There's also a memorial to Dante who people felt would have also deserved a spot along the greats buried here. However he's buried in Ravenna, where he had pretty much no connections with and it makes no sense at all why he's there. But I did get to see his tomb. Looks nice at least.

After viewer a bunch of artwork that day we ended with a visit to the Accademia which is where Michelangelo's David is displayed. You weren't a loud to take pictures. But honestly you can find pictures of it all over the internet anyway. There's not much in the Accedemia other than the David. It used to be a workshop for sculptures and on a side there is a long room filled with plaster casts and busts and all sorts of interesting sculptures that were marked up and used as learning tools to create copies and learn how to sculpt. It was really interesting to see them. Also as you walk into the Accademia towards David there are unfinished works of Michelangelo (shocker), and these are some of the 12 prophets he was suppose to sculpt. I actually really loved these because it's like going to visit Michelangelo's shop as if he's still alive and working and seeing his process and how he approaches each piece differently. The David is remarkable and mind blowing but I was really intrigued by the unfinished works because it shows you what you can't otherwise fully appreciate about how he can get to a finished product such as the David where he's got an amazing ability to show softness of the skin carved out of marble. I could talk about it forever but it's worth seeing, and don't just walk by it, you have to read it for awhile. Trust me it's worth the frustration of getting through the crowd to be up close.





So after the Accademia we were free to wander around and of course you'll end up at the leather markets one way or another. I took pictures but it doesn't do it justice. It's crazy busy and everyone wants to sell you their crap for "a veddy good price". Florence at night is actually fun and lively and there's shops all over and restaurants to eat at anyway.
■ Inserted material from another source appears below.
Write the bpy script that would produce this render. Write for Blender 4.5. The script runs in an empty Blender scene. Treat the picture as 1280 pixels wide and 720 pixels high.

The next day we checked out of the hotel and visited a few insignificant places before arriving at the Uffizi for our 11am appointment. Our professor apparently knew someone so we got in for free in the back door and had to walk through side rooms before we arrived in the museum. So I have no idea where the real entrance is. I loved the Uffizi, of course. It had tons of key works from a bunch of different time periods. It would take forever to look through it but obviously it's worth a tour guide to weed out the good stuff.



To the far right is the edge of the Uffizi. It's a horse-shoe shaped building kind of. This is where the David was originally suppose to be and it was unveiled here when first shown in public. Although it's a direct copy and accurate in size, it looks a lot smaller when standing outside. Which was surprising.



This is the view of the canal from inside the Uffizi

After the Uffizi we had time for lunch so he went down to cross the bridge in the picture above.



The building with the window facing the bridge, on the left, is the window I took the picture from of the canal.



This guy was hanging out on the sidewalk as we passed by and I couldn't resist taking a picture. Totally made my day. haha.

After lunch we went to a few other places: The Brancacci Chapel and Santa Maria Novella, which is pictured below.



So that was pretty much it for my Siena / Florence trip. I can't remember too many details since it was a month ago but really it was heavily loaded with visits to churches and museums and frescos, frescos, frescos. I did love it, though and it was nice to be in a city that's small enough to walk the full width of in only about 45 minutes at a leisurely pace. The amount of artwork to see will make your eyes glaze over, that's for sure. But very worth it!